La componente finanziaria è sicuramente degna di nota, ma non rappresenta un motivo sufficiente per sviluppare una struttura tecnica in grado di sostenere un flusso informativo del tipo finora descritto. Occorre qualcosa di più. Cioè, che cosa?
Una parte educational di tipo classico dedicata al grande pubblico? Sicuramente interessante, ma insufficiente, vista la difficoltà di creare calore in questo ambito, fatta salva, ammesso di trovarli, la presenza di sponsor interessati a creare consapevolezza nel pubblico.
La nostra risposta è: p
artiamo da un concetto di base: sul problema acqua esistono al momento relativamente poche competenze che sono state sviluppate in un numero relativamente basso di aree a livello mondiale. Aree dove situazioni di siccità’ di lungo periodo hanno richiesto la gestione di soluzioni spesso altamente innovative.

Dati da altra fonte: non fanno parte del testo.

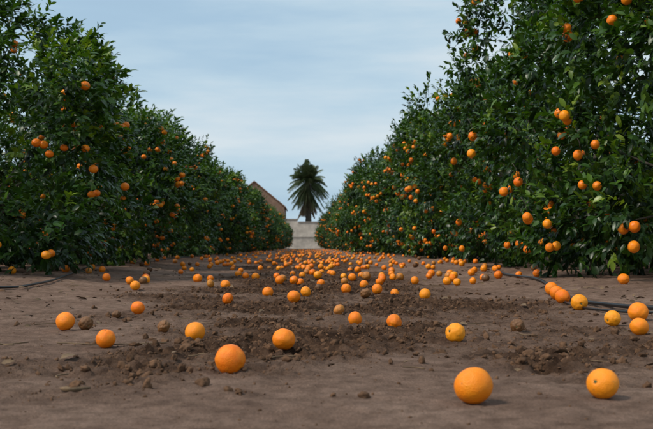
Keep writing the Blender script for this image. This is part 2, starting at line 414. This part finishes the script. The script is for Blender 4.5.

Ma questo know-how base non è stato condiviso in maniera significativa e anzi è stato spesso confinato nei ristretti ambiti locali di attuazione. Per fare un esempio, certe soluzioni incredibilmente innovative sviluppate in numerose città australiane od israeliane, veri laboratori a cielo aperto dei problemi dell’acqua, non sono minimamente conosciute in Europa o nel resto del mondo occidentale, per esempio impianti di desalinizzazione dell’acqua marina con caratteristiche uniche.
Considerata l’importanza delle immagini, spesso prevalenti rispetto alle parole in quanto maggiormente efficaci, è nostro intento sviluppare una trasmissione video settimanale rivolta ad un pubblico professionale di settore, tecnico ed a politici (non serve che siano illuminati, è sufficente che siano onesti e non pressapochisti, e già trovane sarà un’impresa, almeno sic stantibus rebus…), che parli delle soluzioni innovative già sviluppate, descrivendole nei dettagli, e che illustri come i problemi che potrebbero presentarsi siano già stati risolti altrove.
La trasmissione potrebbe essere sviluppata in più lingue, magari attraverso un canale interattivo e con la possibilità di interazione da parte degli abbonati.

Ricapitoliamo quindi brevemente quali e quante attività potrebbero, se unite adeguatamente e coordinate sotto un’unica piattaforma di comunicazione video/interattiva, generare valore in questo settore:
Area finanziaria, stock picking, ricerca
Area servizi su start up innovative con possibilità di contatto
Area educational e di responsabilita sociale rivolta al grande pubblico
Area knowledge base e best practices  internazionali, rivolta a tutti gli operatori del settore
Questi quattro pilastri, se ben coordinati e sviluppati armonicamente, potrebbero garantire nel lungo periodo una base di servizi promozionali in grado di generare adeguato valore per i potenziali investitori.